I came to the smartphone game pretty late - only investing in one in November 2012. One big reason was that I was only weeks away from the 2012 ASPO-USA Conference, and I figured that smartphone features would come in real handy while constantly running around that week for the conference - and I was right, my phone saved the day more than a few times during the trip.

When smartphone usage crossed the 50% mark in 2012, I knew my days of holding out with my dumbphone were numbered. But one of the things that always frightened me about the devices - the price! Not the price of purchase - the price of replacement - the thought that I was carrying around a tiny gold bar that could be rendered useless by a small drop, dip in the pool, or thief in the night. Before the smartphone, I never really thought about it. If something happened to my dumbphone - oh well, it was really old anyway and I had my contacts elsewhere. My MP3 player? That cost maybe $35 - no big loss there.

But now it was different, I had joined the smartphone masses and had to stand guard against its very expensive destruction. Thoughts that were well established since my greeting upon meeting some of my friends is "What the heck happened to your phone?" as I notice the sratches or screens shattered in one of five places. "Oh such-and-such happened" they'd casually answer before going back to swiping the screen as if the cracks weren't there.

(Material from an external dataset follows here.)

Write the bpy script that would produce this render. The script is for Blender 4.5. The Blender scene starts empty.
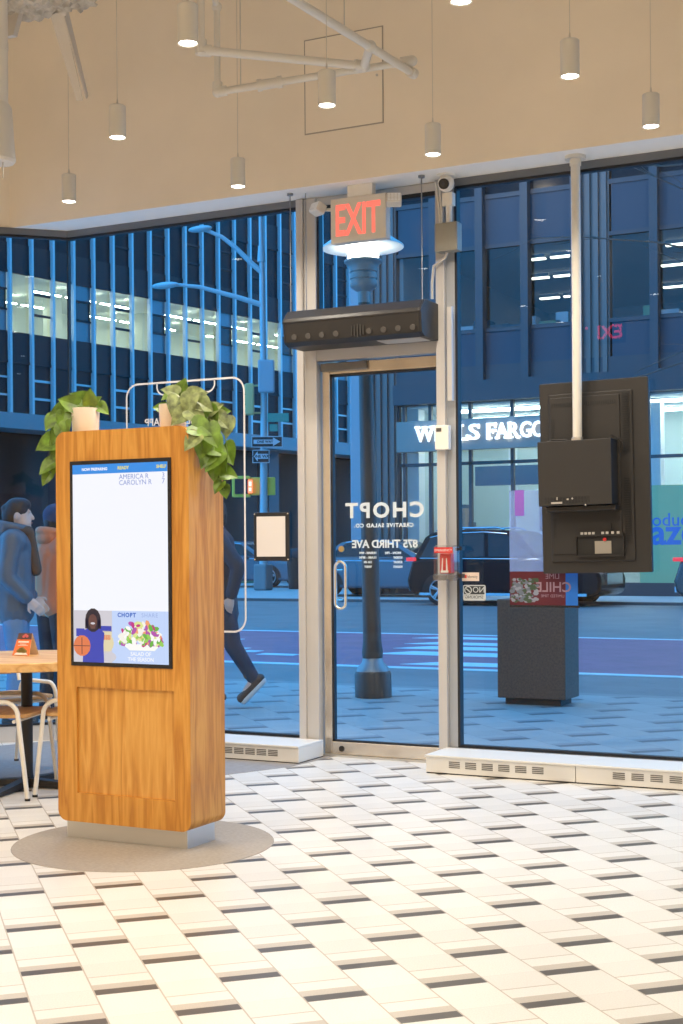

My Lookout account guards a little against the fear of the phone walking away. But what about the smashing against the concrete part? Before I purchased the smartphone, a lot of research sent me to Otterbox. And while it was pricey, I figured it's a lot LESS expensive than replacing a broken phone. The products arrived, I snapped the Otterbox onto the phone - and didn't think about it again.

Sure enough, almost five months into the phone, my time finally arrived for the phone to slip out of my coat pocket after a bartender asked me to move it. That slow motion effect where you see the phone falling, but your arm - stuck in real time - is too slow to actually do anything about it. It bounces twice, landed on its face, while the back of the Otterbox flew off, showing me actual back of the smartphone, something I hadn't seen in months. Picked it back up, dusted it off, reattached the back cover - and everything was fine - no screen scratches, cracks. or chips and everything worked fine.

Even when I had a dumbphone - dropping my electronic devices is something I rarely do, even on my worst nights. But eventually it caught up to me, and on a couple bounces on the stony floor of a Maryland Irish pub, the Otterbox easily paid for itself.